As I walk through the building to the original cabin, memories come in big emotional gulps. The cabin was the heart of the commune in many ways. We had two pianos, shelves of music, oriental carpets, all remnants from our respective lives elsewhere. The walls were lined from floor to ceiling with an amazing library. Rare books, encyclopedias (at least two sets), any and every book by John Dewey and George Herbert Mead. All the classics in both literature and social change theory. Even the children’s corner was rich in books.
Big ideas were had in this cabin.

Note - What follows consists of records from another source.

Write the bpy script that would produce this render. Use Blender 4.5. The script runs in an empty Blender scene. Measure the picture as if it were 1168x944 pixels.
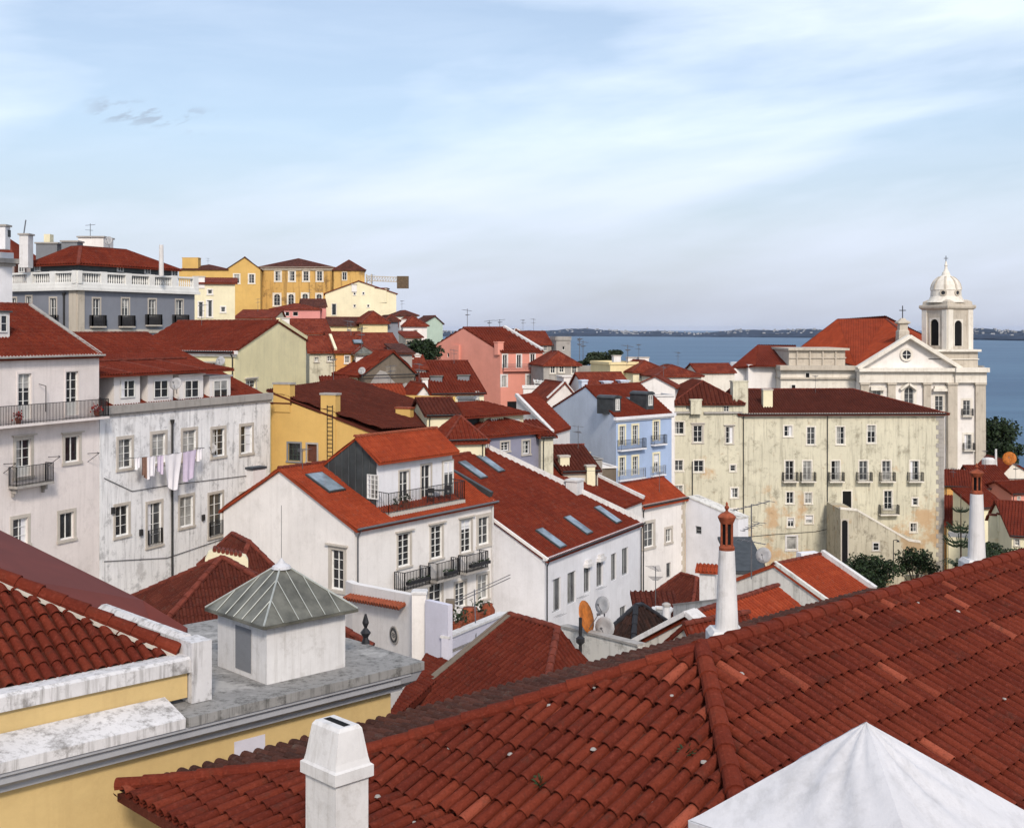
# Hillside old town roofs above a wide river
import bpy, math, random
import numpy as np
from mathutils import Vector as V
random.seed(7)
F=1400.0; CX=584.0; HY=375.0            # focal length and horizon measured on the photograph
SC=bpy.context.scene; COL=SC.collection
EXPO=0.32; SUN_EL=36; SUN_AZ=170; SUN_E=2.4; SUN_ANG=9; SKYS=.113
CLOUD0=.27; CLOUDC=(6.9,7.7,8.9); HAZEC=(4.1,4.35,5.3); HAZED=1.0e-5
ORG={}; HOLES=None
def rx(px): return (px-CX)/F
def ry(py): return (py-HY)/F
def at(px,py,Y): return V((rx(px)*Y,Y,-ry(py)*Y))
def x2(px,Y): return V((rx(px)*Y,Y))
def v3(p,z): return V((p[0],p[1],z))
# ---------------------------------------------------------------- materials
MATS={}
def nt(name):
    m=bpy.data.materials.new(name); m.use_nodes=True
    n=m.node_tree.nodes; l=m.node_tree.links
    return m,n,l,n['Principled BSDF']
def N(n,t,**k):
    x=n.new(t)
    for a,b in k.items(): setattr(x,a,b)
    return x
def noise(n,l,vec,scale,detail=4,rough=.6,stretch=None):
    t=N(n,'ShaderNodeTexNoise'); t.inputs['Scale'].default_value=scale; t.inputs['Detail'].default_value=detail; t.inputs['Roughness'].default_value=rough
    if stretch:
        mp=N(n,'ShaderNodeMapping'); mp.inputs['Scale'].default_value=stretch; l.new(vec,mp.inputs['Vector']); vec=mp.outputs[0]
    l.new(vec,t.inputs['Vector']); return t.outputs['Fac']
def ramp(n,l,fac,a,b,ca=(0,0,0,1),cb=(1,1,1,1)):
    r=N(n,'ShaderNodeValToRGB'); r.color_ramp.elements[0].position=a; r.color_ramp.elements[1].position=b
    r.color_ramp.elements[0].color=ca; r.color_ramp.elements[1].color=cb; l.new(fac,r.inputs[0]); return r.outputs[0]
def mix(n,l,fac,a,b,mode='MIX'):
    m=N(n,'ShaderNodeMix',data_type='RGBA',blend_type=mode)
    for i,x in ((0,fac),(6,a),(7,b)):
        if isinstance(x,(int,float)): m.inputs[i].default_value=x
        elif isinstance(x,tuple): m.inputs[i].default_value=(x[0],x[1],x[2],1)
        else: l.new(x,m.inputs[i])
    return m.outputs[2]
def bump(n,l,b,fac,st,dist):
    k=N(n,'ShaderNodeBump'); k.inputs['Strength'].default_value=st; k.inputs['Distance'].default_value=dist
    l.new(fac,k.inputs['Height']); l.new(k.outputs[0],b.inputs['Normal'])
def plaster(name,c,dirt=.25,dc=(.16,.14,.12),patch=None,pa=0,sc=1.0,fine=.25,rough=.9,low=None):
    m,n,l,b=nt(name); g=N(n,'ShaderNodeNewGeometry').outputs['Position']
    big=noise(n,l,g,.35*sc,5,.65)
    col=mix(n,l,ramp(n,l,big,.3,.7),tuple(x*.88 for x in c),tuple(min(.92,x*1.06) for x in c))
    st=noise(n,l,g,1.5*sc,6,.7,(2.0,2.0,.13))              # rain streaks
    col=mix(n,l,ramp(n,l,st,.50,.74,(0,0,0,1),(dirt,)*3+(1,)),col,dc)
    bl=noise(n,l,g,.8*sc,8,.75)                             # blotches of dirt
    col=mix(n,l,ramp(n,l,bl,.53,.66,(0,0,0,1),(dirt*.9,)*3+(1,)),col,dc)
    if patch:
        pn=noise(n,l,g,.22*sc,7,.62)
        if low:      # bare patches gather in the lower storeys
            sx=N(n,'ShaderNodeSeparateXYZ'); l.new(g,sx.inputs[0]); mr=N(n,'ShaderNodeMapRange'); mr.inputs[1].default_value=low[0]; mr.inputs[2].default_value=low[1]; mr.inputs[3].default_value=.09; mr.inputs[4].default_value=-.10; l.new(sx.outputs[2],mr.inputs[0])
            ad=N(n,'ShaderNodeMath',operation='ADD'); l.new(pn,ad.inputs[0]); l.new(mr.outputs[0],ad.inputs[1]); pn=ad.outputs[0]
        col=mix(n,l,ramp(n,l,pn,.60-pa*.12,.66-pa*.12,(0,0,0,1),(.8,)*3+(1,)),col,patch)
        pn2=noise(n,l,g,1.7*sc,6,.7); col=mix(n,l,ramp(n,l,pn2,.62,.72,(0,0,0,1),(dirt,)*3+(1,)),col,tuple(x*.6 for x in patch))
    fn=noise(n,l,g,9,4,.7)
    col=mix(n,l,ramp(n,l,fn,.45,.75,(0,0,0,1),(fine*.5,)*3+(1,)),col,tuple(x*.6 for x in c))
    l.new(col,b.inputs['Base Color']); b.inputs['Roughness'].default_value=rough
    b.inputs['Specular IOR Level'].default_value=.2
    bump(n,l,b,fn,.25,.03); return m
def tile(name,c1,c2,c3,lichen=.25,lc=(.13,.10,.08),pale=.0,flat=False):
    m,n,l,b=nt(name); uv=N(n,'ShaderNodeUVMap').outputs[0]; g=N(n,'ShaderNodeNewGeometry').outputs['Position']
    fl=N(n,'ShaderNodeVectorMath',operation='FLOOR'); l.new(uv,fl.inputs[0])
    wn=N(n,'ShaderNodeTexWhiteNoise',noise_dimensions='2D'); l.new(fl.outputs[0],wn.inputs['Vector'])
    r=N(n,'ShaderNodeValToRGB'); e=r.color_ramp.elements
    e[0].position=0; e[0].color=(*c1,1); e[1].position=1; e[1].color=(*c3,1)
    k=e.new(.5); k.color=(*c2,1)
    if pale:
        k=e.new(1-pale); k.color=(*c3,1); e[-1].color=(min(1,c3[0]*1.9),c3[1]*2.4,c3[2]*2.6,1)
    l.new(wn.outputs['Value'],r.inputs[0]); col=r.outputs[0]
    s=noise(n,l,g,.45,6,.65); col=mix(n,l,ramp(n,l,s,.42,.68,(0,0,0,1),(.55,)*3+(1,)),col,tuple(x*.62 for x in c1))
    s2=noise(n,l,g,3.2,8,.75); col=mix(n,l,ramp(n,l,s2,.54,.72,(0,0,0,1),(lichen,)*3+(1,)),col,lc)
    s3=noise(n,l,g,14,4,.7); s4=noise(n,l,g,26,6,.8); col=mix(n,l,ramp(n,l,s4,.5,.68,(0,0,0,1),(.6,)*3+(1,)),col,tuple(x*.45 for x in c1)); col=mix(n,l,ramp(n,l,s3,.52,.75,(0,0,0,1),(.35,)*3+(1,)),col,tuple(min(1,x*1.7+.02) for x in c3))
    l.new(col,b.inputs['Base Color']); b.inputs['Roughness'].default_value=.92; b.inputs['Specular IOR Level'].default_value=.08
    if flat:
        sx=N(n,'ShaderNodeSeparateXYZ'); l.new(uv,sx.inputs[0])
        mu=N(n,'ShaderNodeMath',operation='MULTIPLY'); mu.inputs[1].default_value=6.2832; l.new(sx.outputs[0],mu.inputs[0])
        si=N(n,'ShaderNodeMath',operation='SINE'); l.new(mu.outputs[0],si.inputs[0]); bump(n,l,b,si.outputs[0],.6,.05)
    else: bump(n,l,b,s3,.5,.02)
    return m
def plain(name,c,rough=.6,metal=0,spec=.4,nz=.15,scale=4):
    m,n,l,b=nt(name); g=N(n,'ShaderNodeNewGeometry').outputs['Position']
    f=noise(n,l,g,scale,5,.6); l.new(mix(n,l,ramp(n,l,f,.35,.7),tuple(x*(1-nz) for x in c),tuple(min(1,x*(1+nz)) for x in c)),b.inputs['Base Color'])
    b.inputs['Roughness'].default_value=rough; b.inputs['Metallic'].default_value=metal; b.inputs['Specular IOR Level'].default_value=spec
    return m
def zinc(name,c,per=.55,rough=.45):
    m=plain(name,c,rough,.35,.5,.25,1.5); return m
def glassy(name,c,rough=.12):
    m=plain(name,c,rough,0,.5,.5,.9); return m
M={}
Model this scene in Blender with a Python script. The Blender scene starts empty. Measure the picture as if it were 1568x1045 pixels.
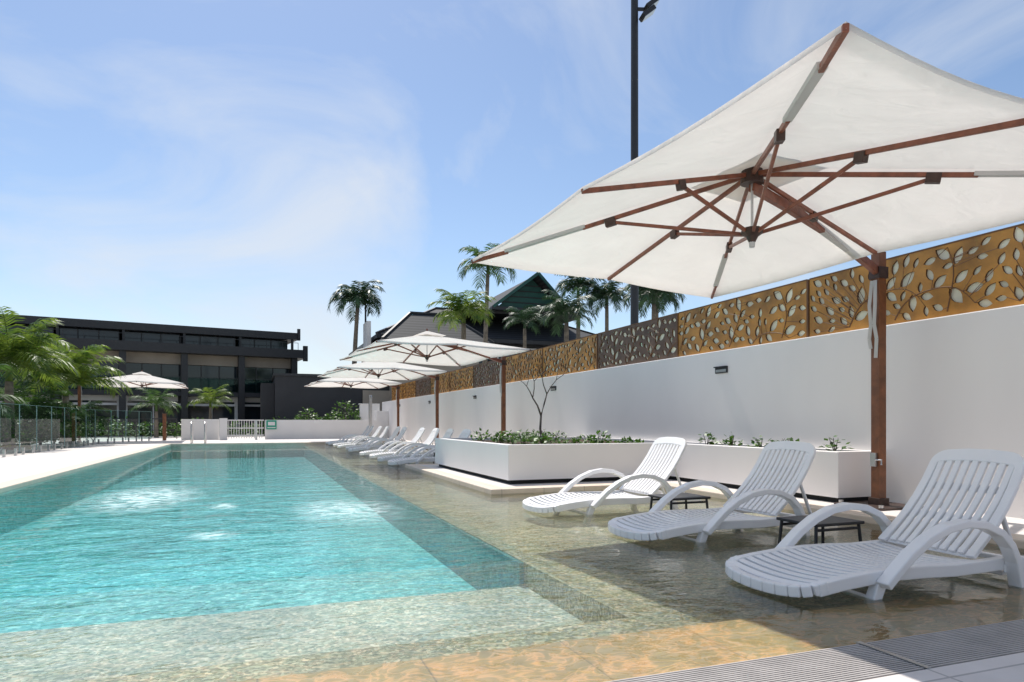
import bpy, math, random
from mathutils import Vector, Matrix
from mathutils.geometry import delaunay_2d_cdt
S=bpy.context.scene
R=random.Random(5)
# ---------------------------------------------------------------- materials
def nodes(name):
    m=bpy.data.materials.new(name); m.use_nodes=True
    nt=m.node_tree; b=nt.nodes['Principled BSDF']; return m,nt,b
def N(nt,t,**k):
    n=nt.nodes.new(t)
    for a,v in k.items(): setattr(n,a,v)
    return n
def mat(name,col,rough=.6,var=.12,scale=3,bump=0.,bscale=40,metal=0,spec=.5,detail=4,stretch=None):
    m,nt,b=nodes(name); L=nt.links
    b.inputs['Roughness'].default_value=rough; b.inputs['Metallic'].default_value=metal
    b.inputs['Specular IOR Level'].default_value=spec
    tc=N(nt,'ShaderNodeTexCoord'); src=tc.outputs['Object']
    if stretch:
        mp=N(nt,'ShaderNodeMapping'); mp.inputs['Scale'].default_value=stretch; L.new(src,mp.inputs[0]); src=mp.outputs[0]
    n=N(nt,'ShaderNodeTexNoise'); n.inputs['Scale'].default_value=scale; n.inputs['Detail'].default_value=detail
    L.new(src,n.inputs['Vector'])
    r=N(nt,'ShaderNodeValToRGB')
    r.color_ramp.elements[0].position=.3; r.color_ramp.elements[1].position=.7
    r.color_ramp.elements[0].color=[c*(1-var) for c in col]+[1]
    r.color_ramp.elements[1].color=[min(1,c*(1+var)) for c in col]+[1]
    L.new(n.outputs['Fac'],r.inputs[0]); L.new(r.outputs[0],b.inputs['Base Color'])
    if bump:
        n2=N(nt,'ShaderNodeTexNoise'); n2.inputs['Scale'].default_value=bscale; n2.inputs['Detail'].default_value=3
        L.new(tc.outputs['Object'],n2.inputs['Vector'])
        bp=N(nt,'ShaderNodeBump'); bp.inputs['Strength'].default_value=bump; bp.inputs['Distance'].default_value=.02
        L.new(n2.outputs['Fac'],bp.inputs['Height']); L.new(bp.outputs[0],b.inputs['Normal'])
    return m
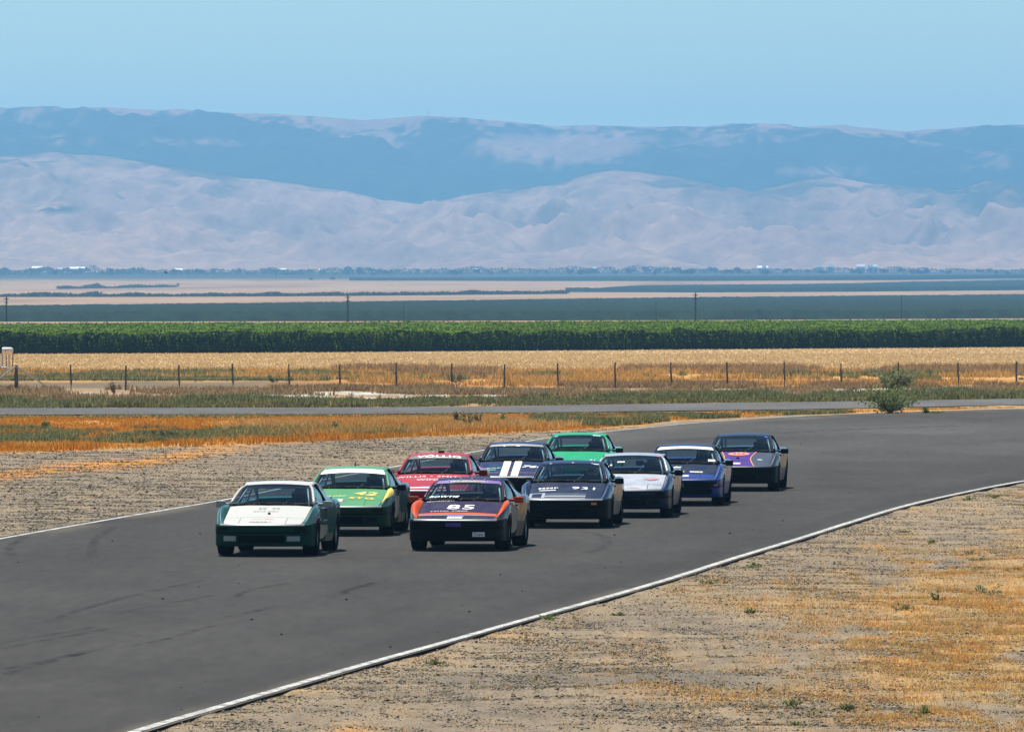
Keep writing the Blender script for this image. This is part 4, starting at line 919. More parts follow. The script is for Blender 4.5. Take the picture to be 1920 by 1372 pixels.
M_TYRE = mat('tyre_rubber', (.008, .008, .0085), .95, 0, .1); M_RIM = mat('rim_alloy', (.30, .31, .33), .4, .6); M_BLK = mat('black_trim', (.006, .006, .0065), .7, 0, .12); M_DARK = mat('cabin_black', (.006, .006, .0065), .95, 0, .05)
M_CAGE = mat('cage_steel', (.30, .33, .36), .5, .2); M_GLASS = make_glass('window_glass', (.62, .74, .78)); M_LAMP = mat('fog_lamp_glass', (.28, .29, .30), .25, 0, .6, .8); M_AMB = mat('amber_lens', (.75, .18, .01), .3, 0, .5, .8); M_TAIL = mat('red_lens', (.35, .01, .01), .3, 0, .5, .8)
M_SUIT = mat('race_suit', (.05, .05, .07), .85); M_HELM = mat('helmet_shell', (.10, .11, .14), .25, 0, .5, 1); M_VISOR = mat('visor', (.01, .01, .012), .1)
M_LIP = mat('lit_lip', (.24, .24, .24), .35, 0, .4, .3); M_LIPD = mat('dark_lip', (.05, .05, .06), .3, 0, .5, .6); M_CHROME = mat('bright_tape', (.62, .64, .66), .25, .6)  # pale lip paint stands in for the sunlit bumper edge
PM = {}
# wheels
def wheel_meshes():
    ty = MB(); R = .305; ty.lathe_x([(-.125, .20), (-.130, .25), (-.122, .288), (-.10, .302), (-.03, R), (.03, R), (.10, .302), (.122, .288), (.130, .25), (.125, .20), (.0, .195), (-.125, .20)], (0, 0, 0), 36)
    rm_ = MB(); rm_.lathe_x([(-.10, .195), (-.105, .205), (.105, .205), (.10, .192), (.07, .180), (-.05, .175), (-.05, .0)], (0, 0, 0), 30)
    for k in range(5):
        a = 2 * math.pi * k / 5; rt = Matrix.Rotation(a, 3, 'X'); rm_.box(rt @ Vector((.045, .105, 0)), (.035, .17, .055), rt)
    rm_.lathe_x([(.03, .05), (.07, .045), (.08, .0)], (0, 0, 0), 14)
    hb = MB(); hb.lathe_x([(-.055, .14), (-.02, .14), (-.02, 0)], (0, 0, 0), 20)
    return ty.mesh('tyre', True), rm_.mesh('rim'), hb.mesh('brake_disc')
ty_me, rim_me, brk_me = wheel_meshes()
PM['hood'] = hood_patch(-.69, .69, .425, 1.235, 26, 20, xfn=lambda s: (-float(fE(s)) + .007, float(fE(s)) - .007))
PM['nose_panel'] = hood_patch(-.40, .40, .0, .417, 16, 10)
PM['nose_corner'] = None
PM['under_skin'] = hood_patch(-.7, .7, .0, 1.3, 20, 20, -.009, 'under_skin', lambda s: (-float(fE(s)) - .01, float(fE(s)) + .01))
def lid(sgn): return hood_patch(0, 0, .012, .417, 8, 10, 0.0, 'headlight_cover', (lambda s: (.407, float(fE(s)) - .008)) if sgn > 0 else (lambda s: (-float(fE(s)) + .008, -.407)))
PM['lid'] = {1: lid(1), -1: lid(-1)}
NP = SEC.shape[1] - 1
for sg in (1, -1):
    PM['fender', sg] = side_part(0, 1.33, 0, NP, sg, 'front_fender')
    PM['door', sg] = side_part(1.33, 2.57, 0, NP, sg, 'door')
    PM['quarter', sg] = side_part(2.55, 4.2, 0, NP, sg, 'rear_quarter')
    PM['win', sg] = sidewin(sg, 1.42, 3.72, 'side_window')
PM['ws'] = gridfn(ws, 20, 12, 'windshield'); PM['roof'] = gridfn(roofp, 20, 14, 'roof'); PM['hatch'] = gridfn(hatchp, 16, 12, 'rear_window', -.97, .97, .03, .97)
PM['bumper'] = bumper_mesh()
mb = MB()
for sg in (1, -1):
    pl = [ws(sg * 1.0, v) for v in np.linspace(0, 1, 7)] + [roofp(sg, v) for v in (.2, .4, .6, .8, 1)] + [hatchp(sg, v) for v in (.2, .4, .6, .8, 1)]
    pl = [(p[0] + sg * .012, p[1], p[2] - (.006 if i < 6 else .024)) for i, p in enumerate(pl)]; mb.tube(pl, [.026] * 6 + [.025] * 11, 8)
PM['pillars'] = mb.mesh('roof_pillar', True)
mb = MB()
for sg in (1, -1): mb.tube([(sg * .752, 2.56 - SO, .868), (sg * .60, 2.44 - SO, 1.17)], .028, 6)
PM['bpillar'] = mb.mesh('centre_pillar', True)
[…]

Decades ago inside these rough-hewn walls, we worked and re-worked our story of a new world that would nurture people and place, a new culture that would be resilient in the face of the crumbling old world. We talked a lot about evolution, about human beings as social creatures who need culture to make sense of the world, and how this has been lost to us. And just in case we should ever get carried away with our own self-importance and think ourselves the centre of the universe, we had replicated the solar system in iridescent papers on the ceiling, placing us and the Earth in context.
I sit down in the now empty space and try to play the dusty old Heintzman...it’s hopelessly out of tune. While I hear people’s voices from the new kitchen, there is not the same atmosphere of purpose that once permeated the place and I am overwhelmed by waves of sorrow, for the loss of our friends but also for the end of our ideals, for what was so hopeful and promising when we were much younger and, perhaps, braver. Yes, we have lost Susan. But maybe we have lost a great deal more.
Some of the folks gathered at the top of the meadow. FROM LEFT: Bonnie Mae, Scott, Alannah, Shannon, Julie, Willie (in shadow), Kelly, Alice, Van, Eleanor (with Robin), Sheila, Judith, Kip.